Gladiatorial games in the Greek East

Professor Stephen Mitchell, council member of the BIAA, discusses the article Gladiatorial Games in the Greek East: A Complex of Reliefs from Cibyra in the latest issue in Anatolian Studies.

Ridley Scott’s stupendous film Gladiator reminded the world in 2000 of the compelling fascination that Roman gladiatorial games exert over the modern public. Gladiatorial games have also been the subject of intensive modern research, which has illuminated how they were organised, the social functions that they served, and their symbolic importance in Roman society and its power structures.

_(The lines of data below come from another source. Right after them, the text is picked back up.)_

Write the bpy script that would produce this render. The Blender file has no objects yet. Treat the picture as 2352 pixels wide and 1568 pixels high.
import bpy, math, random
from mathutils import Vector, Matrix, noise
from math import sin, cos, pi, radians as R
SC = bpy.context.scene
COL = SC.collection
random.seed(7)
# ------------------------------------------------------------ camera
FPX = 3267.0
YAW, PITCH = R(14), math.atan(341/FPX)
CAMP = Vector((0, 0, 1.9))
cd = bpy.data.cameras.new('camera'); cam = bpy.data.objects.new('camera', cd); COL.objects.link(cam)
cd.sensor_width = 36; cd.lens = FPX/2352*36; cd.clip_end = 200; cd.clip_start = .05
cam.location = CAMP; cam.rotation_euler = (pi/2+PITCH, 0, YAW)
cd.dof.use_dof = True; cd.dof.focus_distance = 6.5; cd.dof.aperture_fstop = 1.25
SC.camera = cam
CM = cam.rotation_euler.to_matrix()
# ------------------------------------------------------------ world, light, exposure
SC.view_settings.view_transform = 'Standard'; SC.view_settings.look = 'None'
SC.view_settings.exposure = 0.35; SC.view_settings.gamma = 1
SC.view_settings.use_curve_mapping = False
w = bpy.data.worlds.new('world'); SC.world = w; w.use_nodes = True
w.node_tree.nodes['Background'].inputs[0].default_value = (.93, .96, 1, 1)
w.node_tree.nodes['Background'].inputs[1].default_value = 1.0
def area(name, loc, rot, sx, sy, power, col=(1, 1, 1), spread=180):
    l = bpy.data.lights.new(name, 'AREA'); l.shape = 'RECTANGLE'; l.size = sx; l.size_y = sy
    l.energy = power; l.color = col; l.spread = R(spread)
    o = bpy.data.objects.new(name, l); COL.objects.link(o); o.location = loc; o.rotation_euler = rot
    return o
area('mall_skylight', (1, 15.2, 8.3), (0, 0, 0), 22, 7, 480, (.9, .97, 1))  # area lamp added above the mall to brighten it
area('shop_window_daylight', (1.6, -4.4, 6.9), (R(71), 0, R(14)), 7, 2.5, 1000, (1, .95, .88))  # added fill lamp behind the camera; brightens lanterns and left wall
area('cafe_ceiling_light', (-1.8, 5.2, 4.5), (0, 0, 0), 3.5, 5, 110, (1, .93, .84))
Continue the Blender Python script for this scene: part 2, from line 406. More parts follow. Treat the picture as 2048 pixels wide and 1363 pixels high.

The 2015 issue of Anatolian Studies contains an exceptionally important contribution to this research.  Christof Berns and Haci Ali Ekinci publish and analyse 27 reliefs depicting gladiatorial combats and wild-beast hunts from the ancient city of Cibyra in southwest Turkey. These reliefs, mostly previously unpublished, are likely to have decorated the tombs of the wealthy benefactors who sponsored the shows. This comprehensive article presents a detailed account of this material – which now forms one of the showpieces of the Burdur Archaeological Museum – and sets it in the wider context of modern research. In particular, the authors suggest that the iconographic representation of the contexts reflect how Cibyra, like other cities of Asia Minor, assimilated and adapted these Roman contests into a hellenic cultural context. The Roman concept of the outcast gladiator displaying courage, skill and discipline to achieve re-integration into society, was adapted in the Greek East to the existing culture of games (agones), in which the fighters, largely drawn from free society, displayed their prowess in these brutal, often fatal games. This major study not only makes a wonderful collection of gladiator reliefs available for study, but shows important new ways in which the whole culture of gladiatorial combat should be understood.